Je passerai une journée à randonner dans le parc national de la Terre de Feu à une grosse dizaine de bornes de la ville, au bout de la route la plus australe d'Amérique. Au bout du (nouveau) monde. L’atmosphère est assez sauvage et bien plus végétalisé que je l'imaginais. Au pieds des montagnes, entre le lac Roca et la baie de Lapataia, des landes rocheuses et tourbées succèdent à des bosquets à hautes tiges. Un mélange islando-écossais qui offre quelque chose d'assez mystique. Niveau faune je suis un peu déçu je n'ai pas eu la chance de voir de renard. En revanche j'ai vu de nombreux oiseaux dont le pivert local et sa tête rouge, le pic de Magellan.







 
Le lendemain, repos. On va se laisser porter sur le canal de Beagle à bord d'une petite embarcation à moteur. On glisse au petit matin sous un ciel gris et par temps frais le long de ce canal séparant le Chili et l'Argentine et permettant de joindre le Pacifique et l'Atlantique. On navigue de petite île en petite île à la découverte des habitants des lieux : les cormorans (une sorte de petit pingouin volant) et les lions des mers. On pourra même cheminer sur la plus grande des îles et tomber en contemplation devant ce panorama incroyable. La guide nous présentera où et comment vivaient les habitants originels des lieux, les Yamanas. Malheureusement, l'arrivée en masse des colons ibériques vers 1880 a amorcé la disparition fulgurante de cette ethnie.

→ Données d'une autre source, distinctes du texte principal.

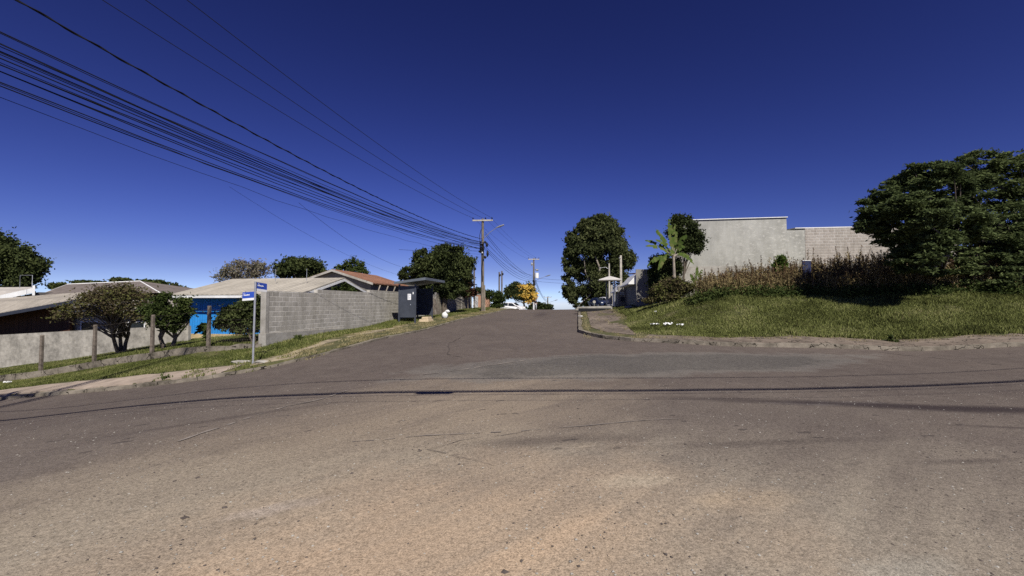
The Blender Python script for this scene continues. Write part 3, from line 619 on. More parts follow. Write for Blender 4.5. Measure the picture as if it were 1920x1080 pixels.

Une belle entrée en manière pour mes trois semaines en Patagonie. Il faut maintenant que je remonte vers Santiago, trois milles bornes plus haut, ou un vol m'attend pour le 29 Décembre. J'ai deux passages obligés (El Calafate et El Chalten) mais après l'itinéraire reste assez ouvert, on verra bien vers où nous pousse le vent. Premiers tours de roues dés demain matin avant le chant du coq, avec une douzaine d'heures de bus pour remonter cette île de la Terre de Feu et rejoindre Rio Gallegos sur le continent.